A sideways glance? Easter not only prevailed but lingered, and there have been since Sunday many other signs of spring.

As Easter began to close down, like a defender in March Madness for Michigan kicking U-Conn, the signs still could be seen heading out on the highway, like Jesus in and around Emmaus of old.

The man-of-right-age as a driver wore a T-shirt on Monday, the next day, that I think was for a metal band, and could have been either a stick figure with slim limbs and thick torso ready for a spear to come and sitting in a chair, or Christ on the cross bent over a bit sideways, like he’d been forced to haul that awful tree too far. Where is a disciple when you need one? Ask Peter about that.

While we’re headed sideways, sorta, let’s go back to very late on Easter Sunday. We were able to find an open retail store at that time, and encountered the coolest clerk, a black woman and that is important why? She rocked it with both dark brown and bright white eight-inch bunny ears. I had just visited a nursing home, Catholic by nature, but there was no Easter vigil or otherwise Mass, as they — big surprise — couldn’t find the proper clergy. “Someone get me a priest …”

But there were churches to be found all along our new route, and some had their worship services advertised, and still up on Monday, on digital signs along the way. Call them e-churches? One noted both the “death” of the crucifixion and the rising from the dead and returning to “life.” There was a slash mark, appropriate, slightly sideways through most of “death,” but also a letter or two of “life.” Referencing Emmaus and Iron Maiden again, it this time was not Death on the Road, but Live after Death.

On another spring topic, the opening, via the opening day, of baseball has arrived. It’s about that time in April, I always want to say The Third. But wait, and I should plead The Fifth, again looking sideways, they’ve moved up the opener into the days already passed of late March. The Brew Crew, sayeth mom from Milwaukee, already has played to the crowd a few times. At home? Does global warming allow this? And make it harder to keep your Miller Lite cold while in the stands, if lower level box seats, away from the chill factors of wind.
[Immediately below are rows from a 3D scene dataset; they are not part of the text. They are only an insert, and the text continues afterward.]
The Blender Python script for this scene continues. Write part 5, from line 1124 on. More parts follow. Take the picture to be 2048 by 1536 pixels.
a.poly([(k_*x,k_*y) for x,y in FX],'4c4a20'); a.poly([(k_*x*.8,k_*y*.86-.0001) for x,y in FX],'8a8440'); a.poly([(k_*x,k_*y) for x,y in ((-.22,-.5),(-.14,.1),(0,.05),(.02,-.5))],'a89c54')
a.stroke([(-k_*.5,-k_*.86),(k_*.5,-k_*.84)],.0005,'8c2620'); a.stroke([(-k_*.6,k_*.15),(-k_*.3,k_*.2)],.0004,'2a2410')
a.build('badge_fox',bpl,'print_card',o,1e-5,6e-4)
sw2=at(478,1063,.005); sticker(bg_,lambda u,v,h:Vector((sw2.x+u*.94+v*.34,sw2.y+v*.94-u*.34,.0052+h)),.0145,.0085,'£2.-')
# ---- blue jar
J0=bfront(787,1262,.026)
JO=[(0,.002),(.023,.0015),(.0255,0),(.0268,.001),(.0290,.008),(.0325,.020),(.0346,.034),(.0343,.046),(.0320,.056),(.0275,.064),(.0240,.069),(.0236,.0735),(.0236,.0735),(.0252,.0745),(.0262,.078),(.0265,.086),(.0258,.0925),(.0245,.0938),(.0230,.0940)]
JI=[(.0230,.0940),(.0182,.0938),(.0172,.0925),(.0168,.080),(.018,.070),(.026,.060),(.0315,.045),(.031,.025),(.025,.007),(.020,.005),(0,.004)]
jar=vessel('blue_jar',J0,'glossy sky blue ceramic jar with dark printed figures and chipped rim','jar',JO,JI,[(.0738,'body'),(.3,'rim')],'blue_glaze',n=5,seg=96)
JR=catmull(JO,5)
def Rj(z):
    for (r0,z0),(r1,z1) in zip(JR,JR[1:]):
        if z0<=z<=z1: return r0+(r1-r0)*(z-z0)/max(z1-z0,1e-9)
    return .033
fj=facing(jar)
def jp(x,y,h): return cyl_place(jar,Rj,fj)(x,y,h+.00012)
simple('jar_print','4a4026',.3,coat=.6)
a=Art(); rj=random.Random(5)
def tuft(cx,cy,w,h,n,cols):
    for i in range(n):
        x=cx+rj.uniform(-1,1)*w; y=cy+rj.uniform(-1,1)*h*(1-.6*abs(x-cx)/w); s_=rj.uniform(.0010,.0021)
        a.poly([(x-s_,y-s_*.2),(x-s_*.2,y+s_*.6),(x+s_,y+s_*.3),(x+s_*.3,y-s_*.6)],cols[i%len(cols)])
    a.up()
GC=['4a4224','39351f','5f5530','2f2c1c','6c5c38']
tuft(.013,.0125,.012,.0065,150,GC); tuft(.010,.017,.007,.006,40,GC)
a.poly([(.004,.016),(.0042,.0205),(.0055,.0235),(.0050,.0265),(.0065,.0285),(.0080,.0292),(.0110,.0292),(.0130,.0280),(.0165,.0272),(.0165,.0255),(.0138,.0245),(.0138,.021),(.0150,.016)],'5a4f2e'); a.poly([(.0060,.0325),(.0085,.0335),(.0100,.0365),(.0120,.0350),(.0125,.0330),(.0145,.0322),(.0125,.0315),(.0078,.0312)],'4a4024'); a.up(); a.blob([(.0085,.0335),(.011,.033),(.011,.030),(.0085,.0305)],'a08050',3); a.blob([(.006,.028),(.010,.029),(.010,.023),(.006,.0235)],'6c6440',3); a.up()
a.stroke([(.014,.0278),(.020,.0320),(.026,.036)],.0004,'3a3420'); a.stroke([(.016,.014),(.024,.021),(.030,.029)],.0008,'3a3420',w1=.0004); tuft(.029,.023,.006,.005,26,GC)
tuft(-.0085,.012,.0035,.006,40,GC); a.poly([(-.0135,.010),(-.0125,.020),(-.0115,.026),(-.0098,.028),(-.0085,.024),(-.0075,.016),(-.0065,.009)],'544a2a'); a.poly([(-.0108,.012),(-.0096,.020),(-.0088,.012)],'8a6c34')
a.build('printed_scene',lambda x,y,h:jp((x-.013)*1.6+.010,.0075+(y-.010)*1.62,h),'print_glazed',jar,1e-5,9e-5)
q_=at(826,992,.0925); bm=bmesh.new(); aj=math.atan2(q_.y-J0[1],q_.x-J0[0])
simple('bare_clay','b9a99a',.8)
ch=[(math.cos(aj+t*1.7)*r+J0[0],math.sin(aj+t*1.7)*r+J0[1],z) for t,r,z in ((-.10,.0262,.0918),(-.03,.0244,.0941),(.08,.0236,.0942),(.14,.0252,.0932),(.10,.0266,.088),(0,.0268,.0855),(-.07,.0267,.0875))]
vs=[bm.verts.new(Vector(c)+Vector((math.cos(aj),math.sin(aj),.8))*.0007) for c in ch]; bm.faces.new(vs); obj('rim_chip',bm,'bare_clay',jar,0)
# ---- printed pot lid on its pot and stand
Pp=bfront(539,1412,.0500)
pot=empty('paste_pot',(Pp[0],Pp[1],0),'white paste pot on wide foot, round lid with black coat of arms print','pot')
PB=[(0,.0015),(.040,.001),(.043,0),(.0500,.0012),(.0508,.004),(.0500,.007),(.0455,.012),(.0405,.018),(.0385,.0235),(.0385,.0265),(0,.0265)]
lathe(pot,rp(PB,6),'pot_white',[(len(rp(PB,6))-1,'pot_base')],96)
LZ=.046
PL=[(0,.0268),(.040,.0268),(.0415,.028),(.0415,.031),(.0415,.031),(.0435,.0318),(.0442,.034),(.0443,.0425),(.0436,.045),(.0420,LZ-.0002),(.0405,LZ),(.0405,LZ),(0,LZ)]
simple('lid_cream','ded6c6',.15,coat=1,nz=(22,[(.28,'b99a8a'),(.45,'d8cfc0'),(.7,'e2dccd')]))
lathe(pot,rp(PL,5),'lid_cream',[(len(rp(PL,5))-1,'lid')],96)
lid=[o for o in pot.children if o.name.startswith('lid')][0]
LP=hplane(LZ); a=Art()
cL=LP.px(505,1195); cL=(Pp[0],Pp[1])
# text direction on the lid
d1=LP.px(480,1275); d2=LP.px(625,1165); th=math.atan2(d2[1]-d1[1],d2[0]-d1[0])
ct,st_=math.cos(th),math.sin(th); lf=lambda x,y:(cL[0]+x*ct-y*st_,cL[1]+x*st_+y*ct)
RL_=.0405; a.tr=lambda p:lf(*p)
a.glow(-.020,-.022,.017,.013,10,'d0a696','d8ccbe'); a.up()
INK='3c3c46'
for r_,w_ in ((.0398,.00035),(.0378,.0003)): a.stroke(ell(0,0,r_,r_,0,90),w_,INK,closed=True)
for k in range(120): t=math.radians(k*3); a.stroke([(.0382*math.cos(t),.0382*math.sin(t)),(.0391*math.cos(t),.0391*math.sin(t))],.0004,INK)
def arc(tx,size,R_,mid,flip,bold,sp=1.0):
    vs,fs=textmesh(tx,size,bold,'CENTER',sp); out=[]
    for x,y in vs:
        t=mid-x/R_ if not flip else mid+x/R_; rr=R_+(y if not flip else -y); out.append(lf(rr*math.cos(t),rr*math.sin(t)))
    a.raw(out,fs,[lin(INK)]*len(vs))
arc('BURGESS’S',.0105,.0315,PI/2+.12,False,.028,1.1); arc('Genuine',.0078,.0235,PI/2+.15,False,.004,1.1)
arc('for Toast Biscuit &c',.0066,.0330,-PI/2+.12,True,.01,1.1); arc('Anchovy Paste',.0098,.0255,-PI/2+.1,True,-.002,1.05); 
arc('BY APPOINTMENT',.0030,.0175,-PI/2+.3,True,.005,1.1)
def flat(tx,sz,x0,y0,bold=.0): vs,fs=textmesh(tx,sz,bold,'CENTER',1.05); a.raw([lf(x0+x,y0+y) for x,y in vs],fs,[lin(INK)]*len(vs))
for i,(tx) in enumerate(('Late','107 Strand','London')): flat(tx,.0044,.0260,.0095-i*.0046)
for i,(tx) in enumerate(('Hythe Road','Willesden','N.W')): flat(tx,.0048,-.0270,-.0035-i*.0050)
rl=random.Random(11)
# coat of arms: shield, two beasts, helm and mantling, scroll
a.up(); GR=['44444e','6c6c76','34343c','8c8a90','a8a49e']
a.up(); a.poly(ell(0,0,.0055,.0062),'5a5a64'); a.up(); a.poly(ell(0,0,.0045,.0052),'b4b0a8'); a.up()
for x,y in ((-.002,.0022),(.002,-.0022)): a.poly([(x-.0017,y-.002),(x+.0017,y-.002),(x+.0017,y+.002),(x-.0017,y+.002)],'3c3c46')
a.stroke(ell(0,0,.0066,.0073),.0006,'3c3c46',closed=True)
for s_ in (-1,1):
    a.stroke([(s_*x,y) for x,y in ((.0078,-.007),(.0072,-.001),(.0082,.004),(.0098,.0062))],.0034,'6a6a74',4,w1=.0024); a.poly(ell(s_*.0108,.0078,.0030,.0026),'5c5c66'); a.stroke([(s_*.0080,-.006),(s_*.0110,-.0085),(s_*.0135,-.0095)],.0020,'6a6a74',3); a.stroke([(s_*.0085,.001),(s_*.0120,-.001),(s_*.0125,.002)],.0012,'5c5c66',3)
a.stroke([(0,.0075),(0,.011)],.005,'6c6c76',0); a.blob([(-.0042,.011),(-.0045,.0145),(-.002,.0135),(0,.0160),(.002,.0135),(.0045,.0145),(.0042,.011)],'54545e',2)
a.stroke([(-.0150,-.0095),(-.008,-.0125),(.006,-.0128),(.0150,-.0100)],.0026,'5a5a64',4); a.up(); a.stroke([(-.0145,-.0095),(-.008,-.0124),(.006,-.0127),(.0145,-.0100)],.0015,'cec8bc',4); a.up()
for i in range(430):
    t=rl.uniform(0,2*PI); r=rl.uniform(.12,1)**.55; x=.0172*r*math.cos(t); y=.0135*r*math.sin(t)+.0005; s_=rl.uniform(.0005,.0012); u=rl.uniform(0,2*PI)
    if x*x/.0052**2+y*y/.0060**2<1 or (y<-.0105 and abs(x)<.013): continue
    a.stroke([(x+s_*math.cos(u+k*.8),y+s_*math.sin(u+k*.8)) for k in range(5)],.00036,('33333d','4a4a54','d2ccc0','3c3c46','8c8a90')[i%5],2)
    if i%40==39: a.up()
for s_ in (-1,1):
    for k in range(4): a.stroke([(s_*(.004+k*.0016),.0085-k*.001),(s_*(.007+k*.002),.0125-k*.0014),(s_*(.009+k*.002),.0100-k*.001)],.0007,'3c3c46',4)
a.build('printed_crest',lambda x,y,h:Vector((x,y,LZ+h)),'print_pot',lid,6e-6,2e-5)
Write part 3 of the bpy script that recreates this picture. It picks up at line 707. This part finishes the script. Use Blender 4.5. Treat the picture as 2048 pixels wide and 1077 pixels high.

And of course today is election day, the greatest day I’ve ever known. Hudson was again flooded with School Board bid signs, normally a much less contentious election, in any normal city. “Throw da bums out, they can’t read. That’s vital in this one.” In neighboring New Richmond, there was nary a sign to be found for Their Version Of The Board, save a few in the downtown. The taxi driver is from that city of going on 10,000, and said that in early voting, a week beforehand, he was pushing 800 with the total numbers of city ballots cast at the time. Huh? There is that draw of the far more state-widely prominent, Supreme Court race, for which the turnout was checkered, as could be seen in a smattering of early, empty parking spaces at the Hudson Town Hall. But wait, the back lot was seen full to the brim once people started getting off of work and the commuters hit. The rub of all this? On the way to New Richmond, going from the downtown with no “No Kings” protesters on this day, the first flag I saw displayed was in a yard devoid of any other kind of political consideration. There would be many dozens of School Board placards starting already in the next block. And a church had only the most basic of partisan placard. Just “Tuesday. Go vote.” That “traffic” meant there were county deputies operating speed traps everywhere by manning the highway side areas. Taking orders from those politically up high?

A final, for now, sideways look. There is what, (re)construction underway in the big main parking lot between the St. Croix River and the downtown, crane and construction vehicles present and all, with the concrete patio platform next to the iconic Pier 500 restaurant turned into, for now, a great big pile of gravel and sand, (for your kids to play in? No, I think not.) All forming that slash we’ve talked about, in this case, a slightly diagonal division near the middle formed by a median of fencing and cones.

But there’s nothing sideways about this election result. In the city of New Richmond, a referendum question was passed by residents with a “yes” vote by a large margin, on a binding continuation of fluoridating municipal drinking water, by 1,666 to 942. This could be seen as a mandate against RFK Jr. and conspiracy spinners.